Problem to work on. From the listing below, copy every line with the word "Specular".
------------------------------------------------------------
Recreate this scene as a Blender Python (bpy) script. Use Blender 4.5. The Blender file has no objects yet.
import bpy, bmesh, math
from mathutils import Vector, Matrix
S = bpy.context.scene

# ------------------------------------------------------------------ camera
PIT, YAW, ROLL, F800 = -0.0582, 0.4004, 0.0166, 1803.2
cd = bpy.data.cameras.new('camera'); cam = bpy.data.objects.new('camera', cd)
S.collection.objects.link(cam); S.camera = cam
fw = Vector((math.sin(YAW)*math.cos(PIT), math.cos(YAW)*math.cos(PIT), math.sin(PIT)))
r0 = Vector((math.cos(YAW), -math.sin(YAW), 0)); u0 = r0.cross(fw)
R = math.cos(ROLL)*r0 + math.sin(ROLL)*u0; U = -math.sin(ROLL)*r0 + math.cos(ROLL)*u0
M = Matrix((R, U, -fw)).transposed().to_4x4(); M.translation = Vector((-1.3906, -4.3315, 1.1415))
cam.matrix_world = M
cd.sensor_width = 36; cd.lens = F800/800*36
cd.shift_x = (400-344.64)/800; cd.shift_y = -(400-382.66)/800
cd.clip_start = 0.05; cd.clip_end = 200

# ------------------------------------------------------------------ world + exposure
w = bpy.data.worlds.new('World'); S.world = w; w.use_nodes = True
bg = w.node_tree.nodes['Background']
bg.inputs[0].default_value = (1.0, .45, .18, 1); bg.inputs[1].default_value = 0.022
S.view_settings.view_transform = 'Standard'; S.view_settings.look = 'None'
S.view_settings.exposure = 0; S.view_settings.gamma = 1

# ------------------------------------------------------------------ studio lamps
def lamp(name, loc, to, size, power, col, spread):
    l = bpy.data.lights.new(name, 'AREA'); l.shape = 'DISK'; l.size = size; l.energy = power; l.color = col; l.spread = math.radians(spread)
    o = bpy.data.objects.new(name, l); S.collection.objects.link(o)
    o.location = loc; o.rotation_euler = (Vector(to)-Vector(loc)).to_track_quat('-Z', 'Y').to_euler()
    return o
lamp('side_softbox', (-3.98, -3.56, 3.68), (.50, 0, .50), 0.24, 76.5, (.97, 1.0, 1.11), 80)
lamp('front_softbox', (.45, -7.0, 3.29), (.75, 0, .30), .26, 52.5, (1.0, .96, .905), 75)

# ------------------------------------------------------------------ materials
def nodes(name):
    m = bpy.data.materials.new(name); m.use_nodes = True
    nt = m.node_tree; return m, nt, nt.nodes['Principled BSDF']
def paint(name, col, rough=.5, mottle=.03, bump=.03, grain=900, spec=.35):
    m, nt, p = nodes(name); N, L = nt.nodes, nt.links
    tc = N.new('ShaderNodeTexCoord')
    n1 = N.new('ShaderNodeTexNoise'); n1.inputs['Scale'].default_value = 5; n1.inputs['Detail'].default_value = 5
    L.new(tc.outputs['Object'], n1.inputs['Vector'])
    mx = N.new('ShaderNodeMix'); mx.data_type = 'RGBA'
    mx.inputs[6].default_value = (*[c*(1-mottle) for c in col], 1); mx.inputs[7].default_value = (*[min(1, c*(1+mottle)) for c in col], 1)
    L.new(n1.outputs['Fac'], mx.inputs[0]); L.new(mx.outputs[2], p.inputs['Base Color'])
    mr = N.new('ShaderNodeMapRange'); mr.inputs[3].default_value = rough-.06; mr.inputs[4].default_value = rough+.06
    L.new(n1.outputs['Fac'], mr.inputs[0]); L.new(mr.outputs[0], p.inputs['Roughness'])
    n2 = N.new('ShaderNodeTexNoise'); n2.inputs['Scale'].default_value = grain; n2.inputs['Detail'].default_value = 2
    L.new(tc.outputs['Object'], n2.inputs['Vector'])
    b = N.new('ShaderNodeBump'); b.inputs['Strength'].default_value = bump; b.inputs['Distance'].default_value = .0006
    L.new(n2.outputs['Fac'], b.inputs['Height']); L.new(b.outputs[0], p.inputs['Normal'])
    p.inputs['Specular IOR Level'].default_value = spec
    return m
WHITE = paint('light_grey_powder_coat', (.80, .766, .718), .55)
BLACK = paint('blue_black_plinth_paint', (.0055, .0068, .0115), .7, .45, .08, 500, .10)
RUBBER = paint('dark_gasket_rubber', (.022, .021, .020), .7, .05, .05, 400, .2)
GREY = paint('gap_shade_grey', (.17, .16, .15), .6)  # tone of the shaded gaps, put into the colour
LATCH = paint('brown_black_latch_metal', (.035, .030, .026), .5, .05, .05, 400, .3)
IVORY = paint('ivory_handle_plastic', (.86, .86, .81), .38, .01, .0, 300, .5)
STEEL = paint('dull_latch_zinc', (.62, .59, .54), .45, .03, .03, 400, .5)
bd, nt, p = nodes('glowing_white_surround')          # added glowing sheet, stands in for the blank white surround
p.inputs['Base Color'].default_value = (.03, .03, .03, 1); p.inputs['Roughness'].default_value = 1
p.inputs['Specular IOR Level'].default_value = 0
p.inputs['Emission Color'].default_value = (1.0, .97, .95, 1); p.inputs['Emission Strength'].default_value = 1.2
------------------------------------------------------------
Output of the exercise.
    p.inputs['Specular IOR Level'].default_value = spec
p.inputs['Specular IOR Level'].default_value = 0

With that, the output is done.